> [MATERIAL PROVIDED]:
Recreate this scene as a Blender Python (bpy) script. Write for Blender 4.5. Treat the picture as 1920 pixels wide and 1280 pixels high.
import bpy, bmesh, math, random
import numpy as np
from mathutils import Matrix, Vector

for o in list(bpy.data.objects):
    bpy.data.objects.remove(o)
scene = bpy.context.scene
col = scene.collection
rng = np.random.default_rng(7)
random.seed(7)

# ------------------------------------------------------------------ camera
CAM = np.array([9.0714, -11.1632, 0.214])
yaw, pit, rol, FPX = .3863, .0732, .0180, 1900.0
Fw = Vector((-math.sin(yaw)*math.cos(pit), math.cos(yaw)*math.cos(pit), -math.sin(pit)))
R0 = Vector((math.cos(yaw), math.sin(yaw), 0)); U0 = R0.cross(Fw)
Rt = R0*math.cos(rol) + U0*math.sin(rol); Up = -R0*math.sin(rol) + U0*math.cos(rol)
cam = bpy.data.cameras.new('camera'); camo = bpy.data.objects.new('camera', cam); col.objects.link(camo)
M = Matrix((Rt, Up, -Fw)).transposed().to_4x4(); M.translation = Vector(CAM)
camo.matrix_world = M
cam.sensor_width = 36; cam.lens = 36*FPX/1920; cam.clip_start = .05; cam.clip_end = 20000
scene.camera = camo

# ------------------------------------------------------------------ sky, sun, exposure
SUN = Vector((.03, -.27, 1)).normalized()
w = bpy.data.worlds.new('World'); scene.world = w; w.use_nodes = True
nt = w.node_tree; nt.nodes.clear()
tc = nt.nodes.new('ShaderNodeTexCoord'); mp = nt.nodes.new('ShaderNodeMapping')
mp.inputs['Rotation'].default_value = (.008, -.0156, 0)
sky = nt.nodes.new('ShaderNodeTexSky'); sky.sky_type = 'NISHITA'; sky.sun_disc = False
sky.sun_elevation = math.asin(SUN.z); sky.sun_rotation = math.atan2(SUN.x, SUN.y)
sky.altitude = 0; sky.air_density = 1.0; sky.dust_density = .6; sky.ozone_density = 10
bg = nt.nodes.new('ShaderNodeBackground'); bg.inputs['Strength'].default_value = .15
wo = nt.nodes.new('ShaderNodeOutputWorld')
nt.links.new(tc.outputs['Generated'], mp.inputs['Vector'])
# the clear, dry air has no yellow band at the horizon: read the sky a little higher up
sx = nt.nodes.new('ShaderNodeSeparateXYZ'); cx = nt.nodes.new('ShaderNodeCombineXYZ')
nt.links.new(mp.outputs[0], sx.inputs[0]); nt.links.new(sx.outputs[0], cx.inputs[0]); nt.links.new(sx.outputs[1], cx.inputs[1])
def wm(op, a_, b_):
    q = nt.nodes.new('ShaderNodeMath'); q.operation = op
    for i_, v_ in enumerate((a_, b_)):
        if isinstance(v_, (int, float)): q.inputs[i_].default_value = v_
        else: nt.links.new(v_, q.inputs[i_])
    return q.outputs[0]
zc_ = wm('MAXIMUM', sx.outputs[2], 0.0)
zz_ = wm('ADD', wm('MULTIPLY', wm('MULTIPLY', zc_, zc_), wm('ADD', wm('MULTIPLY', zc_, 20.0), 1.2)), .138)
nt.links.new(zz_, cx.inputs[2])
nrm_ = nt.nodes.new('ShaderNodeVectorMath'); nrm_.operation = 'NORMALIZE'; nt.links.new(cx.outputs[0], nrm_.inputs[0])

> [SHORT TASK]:
Reproduce, please, the lines of the material from its first line down to the line containing "from mathutils import Matrix, Vector", keeping both ends and nothing beyond them.

> [WORKED SOLUTION]:
Recreate this scene as a Blender Python (bpy) script. Write for Blender 4.5. Treat the picture as 1920 pixels wide and 1280 pixels high.
import bpy, bmesh, math, random
import numpy as np
from mathutils import Matrix, Vector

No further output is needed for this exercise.